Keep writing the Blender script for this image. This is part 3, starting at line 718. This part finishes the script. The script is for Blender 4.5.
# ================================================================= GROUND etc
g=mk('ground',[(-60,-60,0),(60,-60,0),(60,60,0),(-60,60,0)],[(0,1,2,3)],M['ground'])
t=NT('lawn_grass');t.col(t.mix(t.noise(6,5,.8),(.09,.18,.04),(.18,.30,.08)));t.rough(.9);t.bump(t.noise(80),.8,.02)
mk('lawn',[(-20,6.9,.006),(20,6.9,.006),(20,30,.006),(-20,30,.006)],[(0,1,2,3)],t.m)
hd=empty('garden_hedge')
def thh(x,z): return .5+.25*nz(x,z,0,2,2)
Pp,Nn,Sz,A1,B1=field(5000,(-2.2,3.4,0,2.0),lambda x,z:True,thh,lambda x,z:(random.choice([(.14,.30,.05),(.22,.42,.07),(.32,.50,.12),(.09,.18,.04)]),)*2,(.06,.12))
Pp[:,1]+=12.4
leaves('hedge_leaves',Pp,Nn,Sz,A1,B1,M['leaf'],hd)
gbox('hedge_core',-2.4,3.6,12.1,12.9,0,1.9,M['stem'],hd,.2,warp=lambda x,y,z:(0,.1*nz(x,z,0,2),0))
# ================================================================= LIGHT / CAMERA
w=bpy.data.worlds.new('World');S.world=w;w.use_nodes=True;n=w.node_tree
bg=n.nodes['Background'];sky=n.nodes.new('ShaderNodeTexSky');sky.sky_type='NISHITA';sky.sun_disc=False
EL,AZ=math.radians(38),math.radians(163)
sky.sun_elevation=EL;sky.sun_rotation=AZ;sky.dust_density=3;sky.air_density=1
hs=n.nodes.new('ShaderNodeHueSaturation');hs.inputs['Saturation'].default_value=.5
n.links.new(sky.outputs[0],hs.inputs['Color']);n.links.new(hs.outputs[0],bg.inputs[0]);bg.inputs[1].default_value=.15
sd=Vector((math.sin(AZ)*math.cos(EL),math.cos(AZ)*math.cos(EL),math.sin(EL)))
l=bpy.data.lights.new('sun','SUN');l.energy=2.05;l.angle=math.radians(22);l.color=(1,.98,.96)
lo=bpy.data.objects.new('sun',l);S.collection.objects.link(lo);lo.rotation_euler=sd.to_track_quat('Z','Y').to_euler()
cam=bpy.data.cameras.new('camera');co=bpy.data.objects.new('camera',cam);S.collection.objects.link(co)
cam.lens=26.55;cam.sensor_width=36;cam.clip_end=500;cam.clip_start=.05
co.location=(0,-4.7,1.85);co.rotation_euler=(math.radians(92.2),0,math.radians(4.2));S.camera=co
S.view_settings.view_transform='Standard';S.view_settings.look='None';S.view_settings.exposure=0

────

Print the listing above in its entirety, with every line exact.

* Solution:
Keep writing the Blender script for this image. This is part 3, starting at line 718. This part finishes the script. The script is for Blender 4.5.
# ================================================================= GROUND etc
g=mk('ground',[(-60,-60,0),(60,-60,0),(60,60,0),(-60,60,0)],[(0,1,2,3)],M['ground'])
t=NT('lawn_grass');t.col(t.mix(t.noise(6,5,.8),(.09,.18,.04),(.18,.30,.08)));t.rough(.9);t.bump(t.noise(80),.8,.02)
mk('lawn',[(-20,6.9,.006),(20,6.9,.006),(20,30,.006),(-20,30,.006)],[(0,1,2,3)],t.m)
hd=empty('garden_hedge')
def thh(x,z): return .5+.25*nz(x,z,0,2,2)
Pp,Nn,Sz,A1,B1=field(5000,(-2.2,3.4,0,2.0),lambda x,z:True,thh,lambda x,z:(random.choice([(.14,.30,.05),(.22,.42,.07),(.32,.50,.12),(.09,.18,.04)]),)*2,(.06,.12))
Pp[:,1]+=12.4
leaves('hedge_leaves',Pp,Nn,Sz,A1,B1,M['leaf'],hd)
gbox('hedge_core',-2.4,3.6,12.1,12.9,0,1.9,M['stem'],hd,.2,warp=lambda x,y,z:(0,.1*nz(x,z,0,2),0))
# ================================================================= LIGHT / CAMERA
w=bpy.data.worlds.new('World');S.world=w;w.use_nodes=True;n=w.node_tree
bg=n.nodes['Background'];sky=n.nodes.new('ShaderNodeTexSky');sky.sky_type='NISHITA';sky.sun_disc=False
EL,AZ=math.radians(38),math.radians(163)
sky.sun_elevation=EL;sky.sun_rotation=AZ;sky.dust_density=3;sky.air_density=1
hs=n.nodes.new('ShaderNodeHueSaturation');hs.inputs['Saturation'].default_value=.5
n.links.new(sky.outputs[0],hs.inputs['Color']);n.links.new(hs.outputs[0],bg.inputs[0]);bg.inputs[1].default_value=.15
sd=Vector((math.sin(AZ)*math.cos(EL),math.cos(AZ)*math.cos(EL),math.sin(EL)))
l=bpy.data.lights.new('sun','SUN');l.energy=2.05;l.angle=math.radians(22);l.color=(1,.98,.96)
lo=bpy.data.objects.new('sun',l);S.collection.objects.link(lo);lo.rotation_euler=sd.to_track_quat('Z','Y').to_euler()
cam=bpy.data.cameras.new('camera');co=bpy.data.objects.new('camera',cam);S.collection.objects.link(co)
cam.lens=26.55;cam.sensor_width=36;cam.clip_end=500;cam.clip_start=.05
co.location=(0,-4.7,1.85);co.rotation_euler=(math.radians(92.2),0,math.radians(4.2));S.camera=co
S.view_settings.view_transform='Standard';S.view_settings.look='None';S.view_settings.exposure=0